Contamination due to counter-transportation

A source of contamination can occur when transporting a counter between areas, including when a counter is removed for calibration. When portable counters are transported between areas, the effectiveness of measures taken to avoid cross-contamination is important. 

 

Contamination due to vapour hydrogen peroxide

Particle counter tubing can become contaminated with hydrogen peroxide. Some material types are more prone to contamination than others. 

 

Bev-A Line (Hytrel) is not compatible with vapour hydrogen peroxide when exposed to repeat applications. Typically tubing needs to be changed every three months to avoid contamination/damage.

 

 

Averaging or extrapolating particle counts

 

Data is not representative

Particle counts should not be averaged or extrapolated for routine monitoring. Contaminants are introduced into the cleanroom from finite points and their subsequent distribution is generally limited or sporadic, with particles rarely following homogenous distribution ⁸.

 

Therefore, averaging or extrapolating data misinterprets the data distribution.  

 

 

Not using a delay time

 

Overreporting

It is good practice to let the air settle before taking a sample.

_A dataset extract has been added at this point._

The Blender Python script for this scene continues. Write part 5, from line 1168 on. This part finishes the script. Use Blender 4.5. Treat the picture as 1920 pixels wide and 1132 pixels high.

It is recommended to program a minute or two delay into a particle counter so that the sampling begins after the air in the sample area is allowed to settle. 

 

When cleanrooms are monitored, the person taking the sample should step back at least three metres to allow the air to settle and avoid being the subject of the monitoring.

 

 

Calibration issues

 

Underreporting or overreporting

Incorrect or outdated calibration can result in inaccurate particle sizing and counting, potentially leading to data that is not representative of the actual particle concentration ⁹.

 

Calibration is assessed as the difference between ‘left data’ (the counter as it is presented for calibration) and ‘receive data’ (the recording of data after any adjustment). Calibration is performed to ISO 21501-4: 2018 (amended 2023) ¹⁰.

 

ISO 21501-4 provides a calibration procedure and verification method for airborne particle counters to minimise inaccurate measurements and reduce variations between different instruments. Laboratories performing calibrations should be ISO 17025: 2017  ¹¹ accredited. 

 

 

Poor Placement

 

Data is not representative

Placing the particle counter in an area that is not representative of the overall cleanroom environment can lead to biased data. 

 

 

Malfunctioning components

 

Underreporting

Problems with the laser, photodetector or other critical components can lead to inaccurate data or even complete data loss. 

 

For example, laser alignment is a critical factor. If the laser is not aligned correctly, the particle count accuracy will be wrong - misalignment will have the same effect of missing particles and the overall result will be inaccurate. The photodetector converts the scattered light as photons into electrical pulses by creating a charge for each received photon.

 

 

Sample inlet issues

 

Underreporting or overreporting

Problems with the sample inlet, such as leaks or clogging, can affect the flow rate and introduce errors in the particle counts. 

 

 

Data loss

Data loss can occur due to data transmission errors or when counters are deactivated (either due to power supply issues or due to human action).

 

 

Data transmission

 

Data is not representative

Breaks in communication between the counter and a server can lead to underreporting where one or more minutes of data is not recorded.

 

 

Counters deactivated

 

Data is not representative

Counters can sometimes be switched off in error or data can be lost due to electrical disruption.

 

In the event of a data loss, the most important activity is to undertake a trend assessment using available data (before and after the incident). The risk elevates partly as a result of the time of the data loss and partly based on whether any activity is taking place.

 

Occasional data losses of one or two minutes can occur within a cubic metre. Provided these are infrequent, they are not likely to be significant. Should they occur frequently, an engineering review is required.